Car même si son extradition vers le Rwanda a été refusée par la chambre de l’instruction de la Cour d’appel de Bordeaux le 7 octobre 2010, le mot « innocence » ne fait pas bon ménage avec le nom de celui qu’on désigne comme le « boucher de Tumba ». En témoigne le résumé des faits le concernant établi par la Cour nationale du droit d’asile, qui lui a refusé le statut de réfugié : « l’instruction a également permis de constater que M. Sosthène MUNYEMANA s’est volontairement inscrit dans l’appareil administratif local mis en place durant la période du génocide ; qu’il a pu se mouvoir avec aisance au cœur même de l’action génocidaire notamment lors de son enquête sur l’assassinat d’un ami, d’origine hutu ; qu’il a assumé une pleine autorité sur un local de détention du secteur de Tumba, dans la commune de Ngoma ; qu’ayant volontairement prêté son concours à l’administration organisant les massacres, il a personnellement assumé la responsabilité de la détention de Tutsi qu’il a livrés aux autorités communales dont il ne pouvait ignorer le comportement criminel ; que sa complicité avec les agents de persécutions est illustrée par la bienveillance et les protections dont il a bénéficié de la part des autorités universitaires et préfectorales de l’époque ainsi que des soldats et miliciens qu’il a pu questionner sur le lieu même de leurs crimes sans être inquiété ; qu’enfin, et en contradiction flagrante avec ses déclarations, sa nomination au comité de financement de l’autodéfense civile pour la préfecture de Butare constitue, en soi et au sens récemment rappelé par le Conseil d’Etat dans sa décision Tegera, une raison sérieuse de penser que l’intéressé s’est rendu coupable de crime de génocide et de crime contre l’humanité au sens des stipulations de l’article 1er, F, a de la convention de Genève » (arrêt du 24 janvier 2008).
Si les juridictions administratives se sont donc prononcées sur le cas Munyemana, ce n’est pas encore le cas des juridictions judiciaires.
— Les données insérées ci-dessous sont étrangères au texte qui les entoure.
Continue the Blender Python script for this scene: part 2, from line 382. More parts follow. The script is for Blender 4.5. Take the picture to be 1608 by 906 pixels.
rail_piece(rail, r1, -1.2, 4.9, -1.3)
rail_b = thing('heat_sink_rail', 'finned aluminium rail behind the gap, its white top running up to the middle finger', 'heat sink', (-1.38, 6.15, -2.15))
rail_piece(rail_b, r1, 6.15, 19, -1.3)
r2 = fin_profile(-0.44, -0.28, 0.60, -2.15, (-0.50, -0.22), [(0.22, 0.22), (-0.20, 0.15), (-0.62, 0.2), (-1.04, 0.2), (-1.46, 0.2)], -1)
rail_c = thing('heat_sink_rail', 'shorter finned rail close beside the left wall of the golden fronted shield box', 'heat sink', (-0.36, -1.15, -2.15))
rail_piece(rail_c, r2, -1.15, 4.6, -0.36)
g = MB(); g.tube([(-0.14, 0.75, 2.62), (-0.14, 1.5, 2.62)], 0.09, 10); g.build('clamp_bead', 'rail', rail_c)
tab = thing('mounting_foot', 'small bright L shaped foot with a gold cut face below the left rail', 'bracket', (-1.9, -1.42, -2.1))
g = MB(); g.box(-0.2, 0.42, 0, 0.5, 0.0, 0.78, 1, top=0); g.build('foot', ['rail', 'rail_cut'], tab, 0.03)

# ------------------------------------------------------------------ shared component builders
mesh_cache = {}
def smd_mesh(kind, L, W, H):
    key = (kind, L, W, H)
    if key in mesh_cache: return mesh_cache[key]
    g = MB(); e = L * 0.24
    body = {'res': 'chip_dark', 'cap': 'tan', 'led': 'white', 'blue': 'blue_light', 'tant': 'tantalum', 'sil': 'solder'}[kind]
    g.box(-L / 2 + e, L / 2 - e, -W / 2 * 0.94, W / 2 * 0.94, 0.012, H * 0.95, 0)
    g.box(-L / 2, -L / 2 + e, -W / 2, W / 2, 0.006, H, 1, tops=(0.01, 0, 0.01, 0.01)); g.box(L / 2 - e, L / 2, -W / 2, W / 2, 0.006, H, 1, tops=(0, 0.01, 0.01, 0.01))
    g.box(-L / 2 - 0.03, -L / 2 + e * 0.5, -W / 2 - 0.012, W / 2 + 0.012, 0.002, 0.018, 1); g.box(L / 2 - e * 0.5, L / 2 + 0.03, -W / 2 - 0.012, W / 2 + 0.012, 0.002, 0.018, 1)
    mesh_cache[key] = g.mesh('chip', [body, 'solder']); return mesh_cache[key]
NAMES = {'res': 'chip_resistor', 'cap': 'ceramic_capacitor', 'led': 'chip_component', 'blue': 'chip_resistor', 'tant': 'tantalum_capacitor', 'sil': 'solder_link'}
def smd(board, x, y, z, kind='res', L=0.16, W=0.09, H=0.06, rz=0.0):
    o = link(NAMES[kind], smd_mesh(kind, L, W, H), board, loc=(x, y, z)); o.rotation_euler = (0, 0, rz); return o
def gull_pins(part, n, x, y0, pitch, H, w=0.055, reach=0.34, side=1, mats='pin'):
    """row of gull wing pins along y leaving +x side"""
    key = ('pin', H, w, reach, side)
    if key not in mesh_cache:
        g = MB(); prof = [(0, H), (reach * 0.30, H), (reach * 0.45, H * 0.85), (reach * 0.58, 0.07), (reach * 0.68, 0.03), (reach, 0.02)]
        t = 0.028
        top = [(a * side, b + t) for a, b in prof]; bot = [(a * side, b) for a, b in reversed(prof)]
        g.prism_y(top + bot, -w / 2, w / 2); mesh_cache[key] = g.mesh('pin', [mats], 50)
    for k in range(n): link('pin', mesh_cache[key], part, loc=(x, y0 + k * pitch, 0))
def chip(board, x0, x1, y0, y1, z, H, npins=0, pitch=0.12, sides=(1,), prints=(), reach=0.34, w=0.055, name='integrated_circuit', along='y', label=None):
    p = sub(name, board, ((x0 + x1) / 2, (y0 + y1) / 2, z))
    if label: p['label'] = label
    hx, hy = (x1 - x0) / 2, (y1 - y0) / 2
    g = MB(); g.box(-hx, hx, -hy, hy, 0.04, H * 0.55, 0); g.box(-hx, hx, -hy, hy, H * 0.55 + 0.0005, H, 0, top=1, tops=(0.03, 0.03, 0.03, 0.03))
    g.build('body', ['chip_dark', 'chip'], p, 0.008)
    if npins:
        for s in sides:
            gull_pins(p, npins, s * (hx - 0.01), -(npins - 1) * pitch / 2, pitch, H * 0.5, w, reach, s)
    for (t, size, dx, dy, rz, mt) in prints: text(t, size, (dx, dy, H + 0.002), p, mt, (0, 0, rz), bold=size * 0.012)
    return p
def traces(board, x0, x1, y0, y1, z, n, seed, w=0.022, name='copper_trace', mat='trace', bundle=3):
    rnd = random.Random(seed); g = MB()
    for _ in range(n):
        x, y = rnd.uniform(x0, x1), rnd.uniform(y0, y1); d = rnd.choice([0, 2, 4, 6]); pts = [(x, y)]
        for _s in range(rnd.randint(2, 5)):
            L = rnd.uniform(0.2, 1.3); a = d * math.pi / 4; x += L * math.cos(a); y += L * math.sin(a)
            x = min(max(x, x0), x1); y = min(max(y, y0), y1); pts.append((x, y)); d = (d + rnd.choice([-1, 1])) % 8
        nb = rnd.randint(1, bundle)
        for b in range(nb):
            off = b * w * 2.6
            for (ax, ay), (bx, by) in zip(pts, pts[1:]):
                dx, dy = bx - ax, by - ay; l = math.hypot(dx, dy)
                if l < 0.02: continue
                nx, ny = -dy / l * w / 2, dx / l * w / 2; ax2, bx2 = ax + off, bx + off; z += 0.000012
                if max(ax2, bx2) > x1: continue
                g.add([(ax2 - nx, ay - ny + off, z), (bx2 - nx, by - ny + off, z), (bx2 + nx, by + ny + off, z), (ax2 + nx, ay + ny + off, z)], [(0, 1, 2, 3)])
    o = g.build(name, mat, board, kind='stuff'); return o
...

Sosthène Munyemana, médecin à l’hôpital de Butare au moment du génocide, est arrivé en France en septembre 1994. Le Collectif girondin pour le Rwanda a déposé plainte contre lui le 18 octobre 1995, il y aura bientôt seize ans… Déplacée de Bordeaux à Paris en 2001, l’instruction, confiée à Mme Pous, est aujourd’hui relancée. Une condamnation par le tribunal de Bordeaux de prévenus dont la bonne foi ne peut être mise en cause apparaîtrait d’autant plus incompréhensible qu’après avoir été reconnu coupable de génocide au Rwanda, M. Munyemana pourrait bien avoir – enfin – à rendre des comptes à la justice française.
Au-delà de l’affaire Munyemana, ce qui est en cause, c’est la bienveillance dont les autorités françaises ont fait preuve jusqu’à présent à l’égard de Rwandais présents sur notre sol et sur lesquels pèsent les plus graves soupçons d’implication dans le génocide des Tutsi. La France va-t-elle rester longtemps encore ce havre d’impunité ?
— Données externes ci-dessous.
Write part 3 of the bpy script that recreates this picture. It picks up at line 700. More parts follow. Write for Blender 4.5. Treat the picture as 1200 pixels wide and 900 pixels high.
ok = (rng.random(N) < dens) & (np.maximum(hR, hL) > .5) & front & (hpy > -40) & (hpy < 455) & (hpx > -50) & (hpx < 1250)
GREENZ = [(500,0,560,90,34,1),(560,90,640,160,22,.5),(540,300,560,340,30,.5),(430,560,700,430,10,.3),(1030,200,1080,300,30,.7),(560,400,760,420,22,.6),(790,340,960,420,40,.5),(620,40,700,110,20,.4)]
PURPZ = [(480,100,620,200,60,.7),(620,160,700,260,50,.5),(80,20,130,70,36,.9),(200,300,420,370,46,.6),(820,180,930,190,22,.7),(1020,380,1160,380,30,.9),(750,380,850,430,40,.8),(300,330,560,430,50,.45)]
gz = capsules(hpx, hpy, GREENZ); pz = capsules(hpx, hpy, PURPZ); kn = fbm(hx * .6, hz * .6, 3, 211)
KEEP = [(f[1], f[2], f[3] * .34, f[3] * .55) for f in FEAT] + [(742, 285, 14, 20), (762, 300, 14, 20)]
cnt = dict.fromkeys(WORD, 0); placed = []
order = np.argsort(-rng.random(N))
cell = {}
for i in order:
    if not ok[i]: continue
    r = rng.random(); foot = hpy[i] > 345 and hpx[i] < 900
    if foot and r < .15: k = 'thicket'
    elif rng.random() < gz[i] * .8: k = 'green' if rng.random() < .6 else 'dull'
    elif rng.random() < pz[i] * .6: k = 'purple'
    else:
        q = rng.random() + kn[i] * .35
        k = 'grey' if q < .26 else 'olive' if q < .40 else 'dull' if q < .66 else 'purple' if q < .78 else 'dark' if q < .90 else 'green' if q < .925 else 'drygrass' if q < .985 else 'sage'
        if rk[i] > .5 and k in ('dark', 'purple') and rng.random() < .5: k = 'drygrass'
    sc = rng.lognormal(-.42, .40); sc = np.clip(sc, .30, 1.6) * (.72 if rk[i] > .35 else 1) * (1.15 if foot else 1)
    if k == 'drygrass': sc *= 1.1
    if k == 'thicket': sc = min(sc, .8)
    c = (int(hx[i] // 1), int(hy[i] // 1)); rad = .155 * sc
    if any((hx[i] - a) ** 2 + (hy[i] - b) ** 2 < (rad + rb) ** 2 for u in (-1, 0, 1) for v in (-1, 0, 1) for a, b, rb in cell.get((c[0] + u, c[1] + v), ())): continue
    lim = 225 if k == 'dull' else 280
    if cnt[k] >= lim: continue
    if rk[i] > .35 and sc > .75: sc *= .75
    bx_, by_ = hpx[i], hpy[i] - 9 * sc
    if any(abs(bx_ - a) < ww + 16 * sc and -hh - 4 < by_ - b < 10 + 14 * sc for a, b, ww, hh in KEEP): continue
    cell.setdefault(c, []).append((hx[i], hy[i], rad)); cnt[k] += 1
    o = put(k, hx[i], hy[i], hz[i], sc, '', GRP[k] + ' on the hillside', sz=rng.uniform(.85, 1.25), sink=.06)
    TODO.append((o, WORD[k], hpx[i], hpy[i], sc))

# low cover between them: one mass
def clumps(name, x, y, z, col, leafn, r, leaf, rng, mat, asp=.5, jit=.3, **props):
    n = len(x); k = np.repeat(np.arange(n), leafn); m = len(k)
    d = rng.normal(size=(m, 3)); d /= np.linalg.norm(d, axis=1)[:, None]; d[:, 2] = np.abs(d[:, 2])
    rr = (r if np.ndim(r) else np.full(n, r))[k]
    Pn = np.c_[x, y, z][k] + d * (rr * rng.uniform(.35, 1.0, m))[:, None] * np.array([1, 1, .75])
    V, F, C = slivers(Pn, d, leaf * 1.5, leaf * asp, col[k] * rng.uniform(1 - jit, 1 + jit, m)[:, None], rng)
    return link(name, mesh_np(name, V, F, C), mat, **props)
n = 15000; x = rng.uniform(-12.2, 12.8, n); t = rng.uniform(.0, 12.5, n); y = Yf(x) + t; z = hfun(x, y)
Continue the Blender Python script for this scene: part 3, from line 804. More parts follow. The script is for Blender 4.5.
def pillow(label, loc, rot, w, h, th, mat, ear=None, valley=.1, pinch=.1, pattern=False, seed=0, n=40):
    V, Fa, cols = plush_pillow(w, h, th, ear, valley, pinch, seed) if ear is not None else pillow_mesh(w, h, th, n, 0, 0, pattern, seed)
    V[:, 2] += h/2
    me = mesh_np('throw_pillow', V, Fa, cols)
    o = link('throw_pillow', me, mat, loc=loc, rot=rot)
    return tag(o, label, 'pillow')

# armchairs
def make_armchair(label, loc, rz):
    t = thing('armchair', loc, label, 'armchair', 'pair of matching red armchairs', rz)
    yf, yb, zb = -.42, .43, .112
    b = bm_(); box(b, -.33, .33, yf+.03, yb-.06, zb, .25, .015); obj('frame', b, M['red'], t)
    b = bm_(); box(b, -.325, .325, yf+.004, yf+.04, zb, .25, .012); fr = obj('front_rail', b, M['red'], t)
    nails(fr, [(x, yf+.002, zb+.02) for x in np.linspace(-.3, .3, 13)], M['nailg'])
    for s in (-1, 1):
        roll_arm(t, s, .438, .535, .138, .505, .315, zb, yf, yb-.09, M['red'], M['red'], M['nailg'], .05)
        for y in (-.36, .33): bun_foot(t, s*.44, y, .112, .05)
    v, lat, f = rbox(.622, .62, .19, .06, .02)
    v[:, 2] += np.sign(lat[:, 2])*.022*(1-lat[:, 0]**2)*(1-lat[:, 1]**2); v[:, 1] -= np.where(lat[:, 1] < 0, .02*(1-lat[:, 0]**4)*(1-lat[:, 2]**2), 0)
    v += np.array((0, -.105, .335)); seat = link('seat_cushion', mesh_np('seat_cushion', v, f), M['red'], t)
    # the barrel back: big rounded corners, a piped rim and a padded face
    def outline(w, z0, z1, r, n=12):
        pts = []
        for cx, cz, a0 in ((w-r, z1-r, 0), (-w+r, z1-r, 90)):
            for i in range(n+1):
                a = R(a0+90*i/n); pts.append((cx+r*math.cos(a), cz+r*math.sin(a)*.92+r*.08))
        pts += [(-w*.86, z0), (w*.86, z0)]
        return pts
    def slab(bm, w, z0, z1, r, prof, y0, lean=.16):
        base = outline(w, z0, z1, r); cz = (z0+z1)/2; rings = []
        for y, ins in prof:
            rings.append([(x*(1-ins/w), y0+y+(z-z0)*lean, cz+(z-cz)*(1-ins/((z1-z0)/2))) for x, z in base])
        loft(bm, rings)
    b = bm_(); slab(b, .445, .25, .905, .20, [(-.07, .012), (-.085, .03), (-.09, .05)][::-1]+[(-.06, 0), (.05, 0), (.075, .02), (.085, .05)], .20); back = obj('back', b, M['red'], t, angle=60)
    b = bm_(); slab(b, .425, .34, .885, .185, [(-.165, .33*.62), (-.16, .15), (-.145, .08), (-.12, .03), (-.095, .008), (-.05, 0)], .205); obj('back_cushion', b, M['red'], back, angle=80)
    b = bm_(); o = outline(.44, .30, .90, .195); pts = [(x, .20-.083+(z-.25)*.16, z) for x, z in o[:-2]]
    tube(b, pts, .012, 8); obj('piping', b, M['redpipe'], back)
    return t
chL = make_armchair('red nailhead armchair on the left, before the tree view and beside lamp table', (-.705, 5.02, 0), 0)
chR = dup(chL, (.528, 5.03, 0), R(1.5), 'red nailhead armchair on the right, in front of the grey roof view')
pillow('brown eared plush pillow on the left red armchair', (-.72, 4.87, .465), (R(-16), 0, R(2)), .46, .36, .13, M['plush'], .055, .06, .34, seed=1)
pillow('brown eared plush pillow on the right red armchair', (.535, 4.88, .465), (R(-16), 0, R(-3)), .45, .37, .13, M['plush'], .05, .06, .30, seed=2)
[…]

Le Collectif des parties civiles pour le Rwanda et l’association Survie estiment qu’en cas de condamnation la justice contribuerait à dissuader des individus, rescapés ou non à s’exprimer et poursuivre leur travail d’investigation. Le CPCR et Survie demandent aux autorités françaises de donner à la justice les moyens pour enfin juger les présumés génocidaires vivant dans notre pays.